EUROPE - The financial crisis may have ended the extensive growth in alternative investments seen over the last years, Pensionskassen have suggested to IPE.

"There is a certain disillusionment regarding the alternative sector and none of the investments can be excluded as even former high-flyers are facing problems now," said Günther Schiendl, CFO at Austria's largest Pensionskasse VBV.

In the hedge fund sector he sees a trend away from multi-strategy approaches towards more focussed strategies.

VBV's exposure to hedge funds now stands at 7-10% and that's enough, Schiendl noted.

At the Swiss Bernische Pensionskasse (BPK) the crisis has not altered CFO Hans-Peter Wiedmer's view on alternatives: "I am sceptical towards hedge funds as they cannot lift the risk from the pension fund and are expensive. When you understand their investment strategy it is better to reproduce it yourself as transparency is a problem."

"No animal should give money to the monkey if it cannot climb the tree itself," Wiedme said, quoting an African proverb.

He also pointed out that in many investment categories the well performing funds are closed ones and it is difficult for Pensionskassen to identify the best managers as the funds are sold by sales people and the managers seldom come to the pension funds themselves.

Wiedmer, whose fund has moved all investment management in-house, added the problem of understanding investment processes was similar in the field of private equity.

"A few managers know where the risk in these investments is as they are entrepreneurs themselves. Furthermore private equity are very illiquid investments and in the current market environment we have seen the importance of liquidity."

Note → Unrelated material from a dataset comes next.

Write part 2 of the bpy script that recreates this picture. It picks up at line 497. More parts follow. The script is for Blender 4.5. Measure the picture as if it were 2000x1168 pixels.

Schiendl said private equity is "uninteresting" at the moment because of financing problems but 2010 one could look into certain strategies within the asset class again.

"There won't be a significant increase in alternative investments," Schiendl is convinced.

However, he noted infrastructure was interesting at the moment as long as it was well structured and transparent.

He also sees good investment opportunities in real estate at the moment as "some good properties have to be sold by investors under financing pressure".

Regarding commodities Schiendl is cautions as there are some studies which suggest that ETFs for this asset class "have contributed to the build-up and then bursting of the bubble".